[tex-live] aifont in TL7

Skip Collins bernard.collins@jhuapl.edu
Thu, 06 Jun 2002 18:59:08 -0400


I just downloaded the 20020604 images from ctan. After installing, I
noticed that the aifont package is included. Aifont is intended to allow
pdftex/dvips to produce "better" pdf/ps, i.e. output that avoids acrobat
reader bugs and can also be imported into drawing programs such as Adobe
Illustrator. It works by using the higher slots for doubly encoded
characters in Type 1 cm/ams fonts. Some platforms (windows/mac/etc.)
don't like to display glyphs in the "control-character" range 0-31.
Acrobat Reader normally avoids this problem. But Illustrator and other
drawing programs, which depend on platform font support, do not.
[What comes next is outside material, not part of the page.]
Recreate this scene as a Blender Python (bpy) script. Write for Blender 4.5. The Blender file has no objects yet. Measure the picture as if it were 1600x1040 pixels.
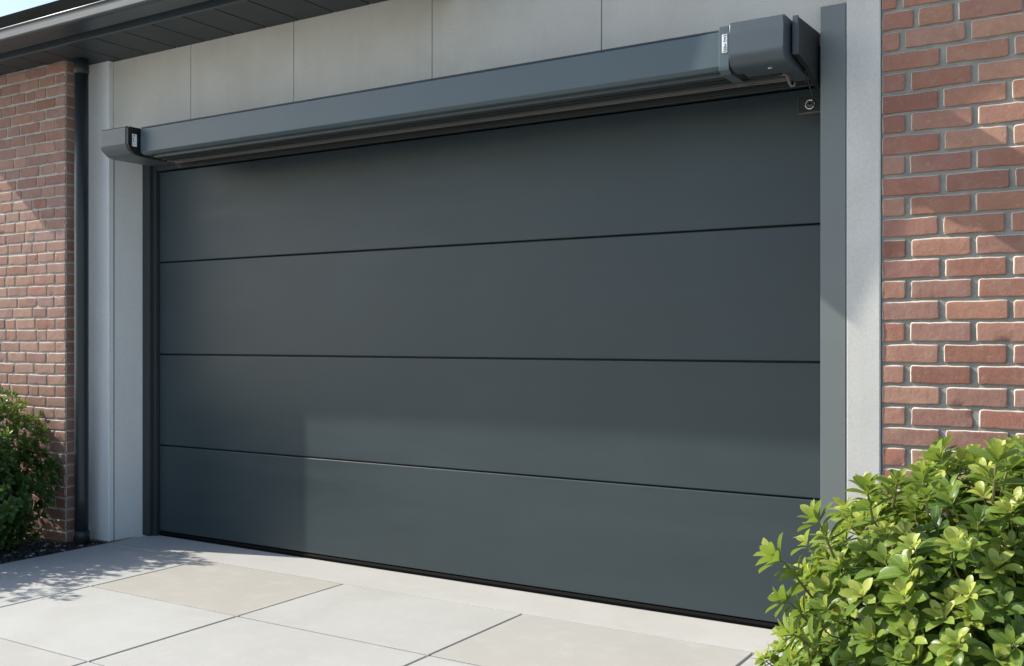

Aifont
is a much better option than using dvips -G, for example, to accomplish
the same thing. (By the way, I hope that the dvips -G option is turned
off by default.)

Unfortunately, the latest version of TeXLive is missing a critical set
of files that are necessary for aifont to work: the virtual fonts that
do the remapping. I suggest either removing aifont altogether, or
putting all the necessary files in place so the package can be used as
intended. Unfortunately, aifont does not fit neatly into the TDS. If the
aifont virtual fonts, cmr10.vf etc., were installed under
texmf/fonts/vf, pdftex, dvips, etc., would always find them and use
them. This is not what most people would want most of the time. I
deliberately placed the ai virtual fonts in the TDS non-compliant
directory texmf/ai/vf. Then I used shell scripts to set appropriate
systems variables to point to the correct places. So the script aipdftex
looks like:
#!/bin/sh
export VFFONTS='$TEXMF/ai/vf:'
export TEXPSHEADERS='$TEXMF/ai/config:'
export TEXINPUTS='$TEXMF/ai/config:'
pdftex ${1+"$@"}

A better way would be to modify texmf.cnf to point to the correct
locations whenever aipdftex, aipdflatex, aidvips, etc., were invoked. I
would be happy to help make any changes to get aifont working right in
the latest TeXLive. But I am afraid I am too late for the 2002 release.